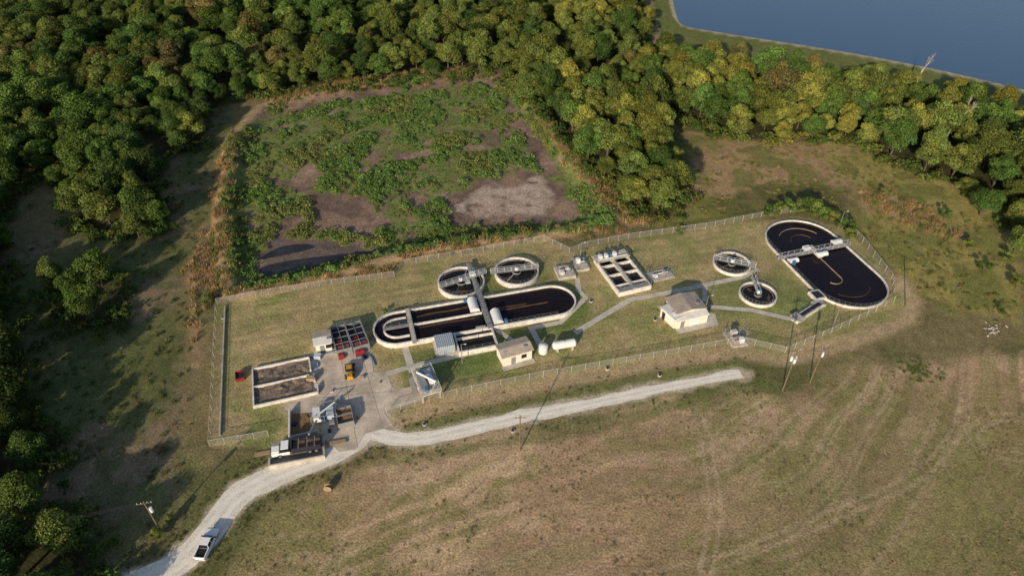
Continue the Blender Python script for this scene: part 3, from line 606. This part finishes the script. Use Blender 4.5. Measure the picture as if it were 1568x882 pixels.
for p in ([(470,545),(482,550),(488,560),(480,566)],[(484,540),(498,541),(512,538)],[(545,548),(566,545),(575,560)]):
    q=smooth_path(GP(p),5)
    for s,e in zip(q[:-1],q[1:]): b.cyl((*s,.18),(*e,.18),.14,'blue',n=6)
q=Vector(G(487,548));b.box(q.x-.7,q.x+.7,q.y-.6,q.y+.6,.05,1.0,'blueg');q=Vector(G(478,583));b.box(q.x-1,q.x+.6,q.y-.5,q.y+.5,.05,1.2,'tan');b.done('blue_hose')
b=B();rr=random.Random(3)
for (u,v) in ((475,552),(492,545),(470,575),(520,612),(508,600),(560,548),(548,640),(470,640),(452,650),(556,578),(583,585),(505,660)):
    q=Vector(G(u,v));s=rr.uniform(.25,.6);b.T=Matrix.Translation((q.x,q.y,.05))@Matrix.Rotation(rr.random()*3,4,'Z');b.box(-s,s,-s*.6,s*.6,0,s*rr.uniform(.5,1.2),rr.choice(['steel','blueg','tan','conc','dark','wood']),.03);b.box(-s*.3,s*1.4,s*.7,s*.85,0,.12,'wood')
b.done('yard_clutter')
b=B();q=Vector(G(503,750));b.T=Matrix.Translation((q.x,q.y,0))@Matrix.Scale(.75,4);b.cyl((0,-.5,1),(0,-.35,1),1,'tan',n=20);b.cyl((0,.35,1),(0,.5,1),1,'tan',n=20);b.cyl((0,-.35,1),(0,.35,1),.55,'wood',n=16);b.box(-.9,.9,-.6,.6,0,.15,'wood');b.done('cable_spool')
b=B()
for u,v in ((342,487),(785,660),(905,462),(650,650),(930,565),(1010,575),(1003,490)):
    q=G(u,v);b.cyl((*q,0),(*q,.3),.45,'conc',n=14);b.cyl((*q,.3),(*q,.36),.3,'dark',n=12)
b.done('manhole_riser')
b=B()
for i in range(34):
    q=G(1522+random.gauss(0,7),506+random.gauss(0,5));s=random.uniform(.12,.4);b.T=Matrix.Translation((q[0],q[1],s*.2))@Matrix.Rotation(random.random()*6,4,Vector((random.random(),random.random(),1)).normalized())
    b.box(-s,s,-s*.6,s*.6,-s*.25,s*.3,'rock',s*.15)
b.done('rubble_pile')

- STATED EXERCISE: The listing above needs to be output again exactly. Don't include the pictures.

- PROBLEM SOLUTION:
Continue the Blender Python script for this scene: part 3, from line 606. This part finishes the script. Use Blender 4.5. Measure the picture as if it were 1568x882 pixels.
for p in ([(470,545),(482,550),(488,560),(480,566)],[(484,540),(498,541),(512,538)],[(545,548),(566,545),(575,560)]):
    q=smooth_path(GP(p),5)
    for s,e in zip(q[:-1],q[1:]): b.cyl((*s,.18),(*e,.18),.14,'blue',n=6)
q=Vector(G(487,548));b.box(q.x-.7,q.x+.7,q.y-.6,q.y+.6,.05,1.0,'blueg');q=Vector(G(478,583));b.box(q.x-1,q.x+.6,q.y-.5,q.y+.5,.05,1.2,'tan');b.done('blue_hose')
b=B();rr=random.Random(3)
for (u,v) in ((475,552),(492,545),(470,575),(520,612),(508,600),(560,548),(548,640),(470,640),(452,650),(556,578),(583,585),(505,660)):
    q=Vector(G(u,v));s=rr.uniform(.25,.6);b.T=Matrix.Translation((q.x,q.y,.05))@Matrix.Rotation(rr.random()*3,4,'Z');b.box(-s,s,-s*.6,s*.6,0,s*rr.uniform(.5,1.2),rr.choice(['steel','blueg','tan','conc','dark','wood']),.03);b.box(-s*.3,s*1.4,s*.7,s*.85,0,.12,'wood')
b.done('yard_clutter')
b=B();q=Vector(G(503,750));b.T=Matrix.Translation((q.x,q.y,0))@Matrix.Scale(.75,4);b.cyl((0,-.5,1),(0,-.35,1),1,'tan',n=20);b.cyl((0,.35,1),(0,.5,1),1,'tan',n=20);b.cyl((0,-.35,1),(0,.35,1),.55,'wood',n=16);b.box(-.9,.9,-.6,.6,0,.15,'wood');b.done('cable_spool')
b=B()
for u,v in ((342,487),(785,660),(905,462),(650,650),(930,565),(1010,575),(1003,490)):
    q=G(u,v);b.cyl((*q,0),(*q,.3),.45,'conc',n=14);b.cyl((*q,.3),(*q,.36),.3,'dark',n=12)
b.done('manhole_riser')
b=B()
for i in range(34):
    q=G(1522+random.gauss(0,7),506+random.gauss(0,5));s=random.uniform(.12,.4);b.T=Matrix.Translation((q[0],q[1],s*.2))@Matrix.Rotation(random.random()*6,4,Vector((random.random(),random.random(),1)).normalized())
    b.box(-s,s,-s*.6,s*.6,-s*.25,s*.3,'rock',s*.15)
b.done('rubble_pile')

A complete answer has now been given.